Por Denisse Becerra
En las recientes elecciones, fui personero y pude experimentar la crisis a la que nuestro sistema democrático se encamina. Llegué al Centro a las 7:30am, atenta a la apertura de mesas de votación -que, según calendario, empezaba a las 8:00am-. A las 11:00am, ninguna de las dos mesas que me asignaron se abría: la situación, similar en todo el pabellón, se había convertido en un caos. Nadie quería quedarse todo el día atendiendo una mesa de votación, pero tampoco pagar la multa. Es más, la gente reclamaba una solución por parte de la ONPE.
Bajo el escenario del domingo, la Ley orgánica de Elecciones señala que, “si no hubiesen concurrido ni los titulares ni los suplentes, el presidente de la mesa que antecede designa al personal que debe constituir la mesa. Se selecciona a tres (3) electores de la mesa respectiva que se encuentren presentes, de manera que la mesa comience a funcionar a las ocho y cuarenta y cinco (08:45) horas. El presidente puede ser auxiliado por la fuerza pública si fuera necesario“.
Eran las 11 am y esta norma no podía imponerse, ya que no solo los votantes en nuestro país desconocen de este artículo, sino que, además, no habían suficientes miembros de la fuerzas armadas para contener el caos que generaría.
En opinión de algunas personas, este problema se solucionaría con un pago: en efecto, en algunas mesas, hubo miembros sorteados que solicitaban dicho pago, sin el cual se rehusaban a acceder. No obstante, ninguna de las solicitudes que vi tuvo algún éxito. Recordé que en Chile, por ejemplo, el voto es voluntario desde 2011 y los miembros de mesa son remunerados con 15,000 pesos (S/.85 aprox.) por su labor. Con ello, se garantiza que los ciudadanos elegidos cumplan con su responsabilidad cívica y así el proceso se dé de manera más ordenada.
En el Perú, esta práctica existía hasta los años noventa, cuando se sustituyó el pago por un menú. Esto, como es evidente, no logró solucionar realmente el problema.
Así, parece ser que el peruano votante ha olvidad -irónicamente- el significado de votar. En las tres horas que estuve en la fila esperando a que mis mesas abran, de las 25 personas a las que les pregunté por qué iban a votar, 18 me dijeron que estaban por obligación, para no pagar la multa. ¿Cómo un proceso que por naturaleza busca enaltecer la libertad del individuo a elegir a su representante se lleve a cabo bajo una suerte de obligación de no solo votar, sino de “donar” un día de su tiempo?

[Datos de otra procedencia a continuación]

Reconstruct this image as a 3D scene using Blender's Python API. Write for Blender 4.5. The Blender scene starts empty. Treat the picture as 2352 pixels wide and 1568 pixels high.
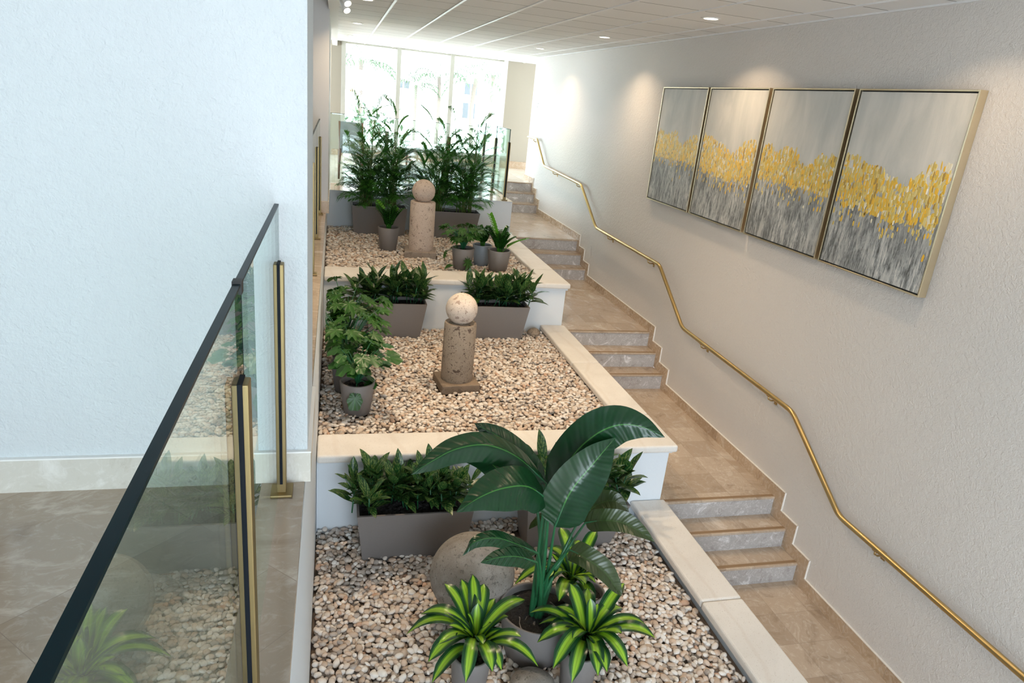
import bpy, bmesh, math, random
import numpy as np
from mathutils import Vector, Matrix
R = random.Random(7)
NP = np.random.RandomState(11)
C = bpy.context.scene.collection
SC = bpy.context.scene

# ---------------------------------------------------------------- camera, world, light, exposure
cam = bpy.data.objects.new('camera', bpy.data.cameras.new('camera'))
C.objects.link(cam)
right = Vector((0.96733511, -0.23398719, 0.09753343))
down = Vector((0.01212038, -0.3416157, -0.93976157))
fwd = Vector((0.25321112, 0.91024651, -0.32762085))
cam.matrix_world = Matrix(((right.x, -down.x, -fwd.x, 0), (right.y, -down.y, -fwd.y, 0), (right.z, -down.z, -fwd.z, 0), (0, 0, 0, 1)))
cam.data.sensor_width = 36
cam.data.lens = 1573.63 / 2352 * 36
cam.data.clip_start = 0.05
cam.data.clip_end = 200
SC.camera = cam

SC.view_settings.view_transform = 'Standard'
SC.view_settings.look = 'None'
SC.view_settings.gamma = 1
SC.view_settings.use_curve_mapping = False
SC.view_settings.exposure = -0.22
try:
    SC.cycles.max_bounces = 8
    SC.cycles.diffuse_bounces = 5
    SC.cycles.glossy_bounces = 4
    SC.cycles.transmission_bounces = 4
    SC.cycles.transparent_max_bounces = 16
    SC.cycles.caustics_reflective = False
    SC.cycles.caustics_refractive = False
    SC.cycles.sample_clamp_indirect = 6
    SC.cycles.use_denoising = True
except Exception:
    pass

WORLD_STRENGTH = 17.0
WARM = (1.0, 0.76, 0.50)
world = bpy.data.worlds.new('daylight')
SC.world = world
world.use_nodes = True
bg = world.node_tree.nodes['Background']
bg.inputs['Color'].default_value = (0.78, 0.90, 1.0, 1)
bg.inputs['Strength'].default_value = WORLD_STRENGTH


def area(name, loc, rot, sx, sy, power, col=(1, 1, 1), portal=False, shape='RECTANGLE', parent=None, spread=180):
    l = bpy.data.lights.new(name, 'AREA')
    l.shape = shape
    l.size = sx
    l.size_y = sy
    l.energy = power
    l.color = col
    l.spread = math.radians(spread)
    try:
        l.cycles.is_portal = portal
    except Exception:
        pass
    o = bpy.data.objects.new(name, l)
    o.location = loc
    o.rotation_euler = rot
    C.objects.link(o)
    if parent: o.parent = parent
    return o

ZT, Z3, Z2, Z1, Z0 = -1.45, -1.955, -2.468, -3.0, -3.52     # floor levels from the top hall down
ZC = 0.86                                                   # ceiling
XW = 3.75                                                   # right wall
XC = 2.69                                                   # outer edge of the planter copings
# daylight through the far window and rear glazing; other openings are added for light
area('window_daylight_portal', (2.2, 16.15, -0.2), (math.radians(90), 0, math.radians(180)), 8.2, 2.1, 1, portal=True)
area('rear_daylight_portal', (-0.3, -4.95, -0.10), (math.radians(90), 0, 0), 5.8, 1.8, 1, portal=True)
area('added_lower_portal', (1.85, -4.95, -2.4), (math.radians(90), 0, 0), 3.3, 1.5, 1, portal=True)  # lower rear opening, added to bring cool light to the lowest planter
area('added_side_portal', (6.55, 14.9, -0.2), (math.radians(90), 0, math.radians(90)), 2.1, 2.1, 1, portal=True)  # unseen opening, added to light the tan end wall from the right
area('added_hall_portal', (-3.95, 13.8, -0.2), (math.radians(90), 0, math.radians(-90)), 4.2, 2.1, 1, portal=True)  # unseen opening, added to light the top hall from the left
# sun outdoors, high behind the building: it lights the garden and never reaches the hall
sl = bpy.data.lights.new('sun', 'SUN')
sl.energy = 6.0
sl.angle = math.radians(1)
so = bpy.data.objects.new('sun', sl)
so.rotation_euler = (math.radians(38), 0, math.radians(-20))
C.objects.link(so)

# ---------------------------------------------------------------- materials
def nt(name):
    m = bpy.data.materials.new(name)
    m.use_nodes = True
    t = m.node_tree
    return m, t, t.nodes['Principled BSDF']

def N(t, kind, **kw):
    n = t.nodes.new(kind)
    for k, v in kw.items():
        setattr(n, k, v)
    return n

def L(t, a, b):
    t.links.new(a, b)

def ramp(t, fac, stops, interp='LINEAR'):
    r = N(t, 'ShaderNodeValToRGB')
    r.color_ramp.interpolation = interp
    el = r.color_ramp.elements
    while len(el) < len(stops): el.new(0.5)
    for e, (p, c) in zip(el, stops):
        e.position = p
        e.color = (c[0], c[1], c[2], 1)
    if fac is not None: L(t, fac, r.inputs['Fac'])
    return r

def noise(t, vec, scale, detail=4, rough=0.5, dist=0.0):
    n = N(t, 'ShaderNodeTexNoise')
    n.inputs['Scale'].default_value = scale
    n.inputs['Detail'].default_value = detail
    n.inputs['Roughness'].default_value = rough
    n.inputs['Distortion'].default_value = dist
    if vec is not None: L(t, vec, n.inputs['Vector'])
    return n

def mapping(t, vec, scale=(1, 1, 1), rot=(0, 0, 0), loc=(0, 0, 0)):
    m = N(t, 'ShaderNodeMapping')
    m.inputs['Scale'].default_value = scale
    m.inputs['Rotation'].default_value = rot
    m.inputs['Location'].default_value = loc
    L(t, vec, m.inputs['Vector'])
    return m.outputs['Vector']

def wpos(t):
    return N(t, 'ShaderNodeNewGeometry').outputs['Position']

def ocoord(t):
    return N(t, 'ShaderNodeTexCoord').outputs['Object']

def mixc(t, fac, a, b, mode='MIX'):
    n = N(t, 'ShaderNodeMix', data_type='RGBA', blend_type=mode)
    for s, v in ((n.inputs[0], fac), (n.inputs[6], a), (n.inputs[7], b)):
        if hasattr(v, 'is_linked') or hasattr(v, 'links'): L(t, v, s)
        elif isinstance(v, (int, float)): s.default_value = v
        else: s.default_value = (v[0], v[1], v[2], 1)
    return n.outputs[2]

def math_(t, op, a, b=None):
    n = N(t, 'ShaderNodeMath', operation=op)
    for i, v in enumerate((a, b)):
        if v is None: continue
        if hasattr(v, 'links'): L(t, v, n.inputs[i])
        else: n.inputs[i].default_value = v
    return n.outputs[0]

def bump(t, h, strength, dist=0.01, p=None):
    b = N(t, 'ShaderNodeBump')
    b.inputs['Strength'].default_value = strength
    b.inputs['Distance'].default_value = dist
    L(t, h, b.inputs['Height'])
    if p is not None: L(t, b.outputs['Normal'], p.inputs['Normal'])
    return b

def stucco(name, col, scale=38, strength=0.5, dist=0.006):
    m, t, p = nt(name)
    v = wpos(t)
    n = noise(t, v, scale, 5, 0.6, 0.6)
    n2 = noise(t, v, scale * 3.5, 2, 0.5)
    h = math_(t, 'ADD', n.outputs['Fac'], math_(t, 'MULTIPLY', n2.outputs['Fac'], 0.35))
    bump(t, h, strength, dist, p)
    big = noise(t, v, 0.9, 2, 0.5)
    c = mixc(t, big.outputs['Fac'], [x * 0.97 for x in col], [min(1, x * 1.02) for x in col])
    L(t, c, p.inputs['Base Color'])
    p.inputs['Roughness'].default_value = 0.62
    return m

def plain(name, col, rough=0.5, metal=0.0, spec=0.5):
    m, t, p = nt(name)
    p.inputs['Base Color'].default_value = (*col, 1)
    p.inputs['Roughness'].default_value = rough
    p.inputs['Metallic'].default_value = metal
    p.inputs['Specular IOR Level'].default_value = spec
    return m

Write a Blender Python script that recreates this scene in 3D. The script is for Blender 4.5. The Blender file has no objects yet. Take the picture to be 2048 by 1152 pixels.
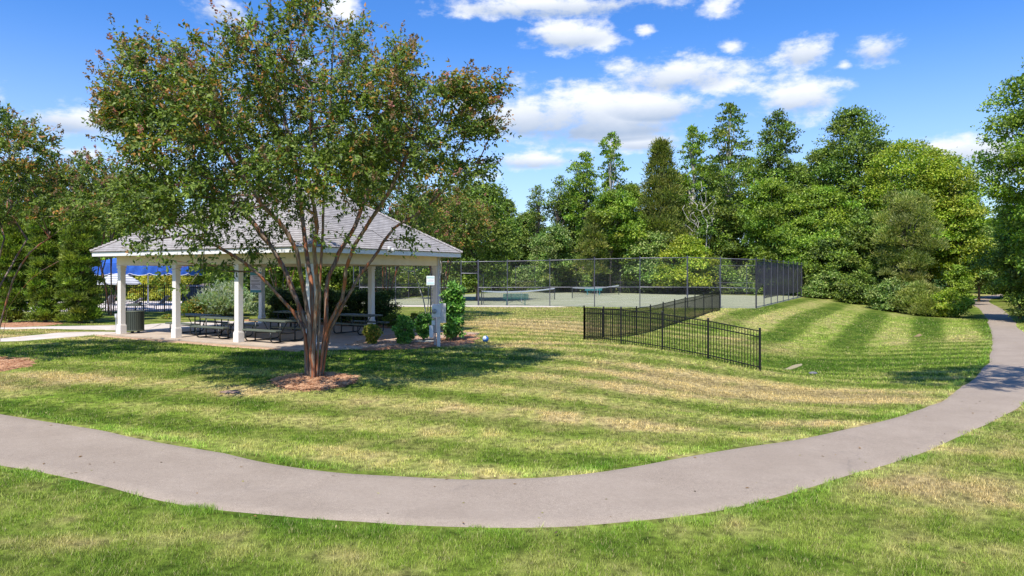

Esto nos lleva al antiguo debate sobre el voto voluntario, algo que, por cierto, más de uno estaría dispuesto a apoyar luego de los acontecimientos del domingo.
Para cualquiera que haya participado de este proceso, debería de haber quedado claro que algo falla en el diseño de la elección. Quizás haya llegado el momento de reconsiderar no solamente el voto obligatorio, sino además el carácter indeclinable de los miembros de mesa seleccionados, y el sistema de multas y de compensaciones. Aparentemente, estos incentivos -positivos y negativos- no terminan de surtir efecto.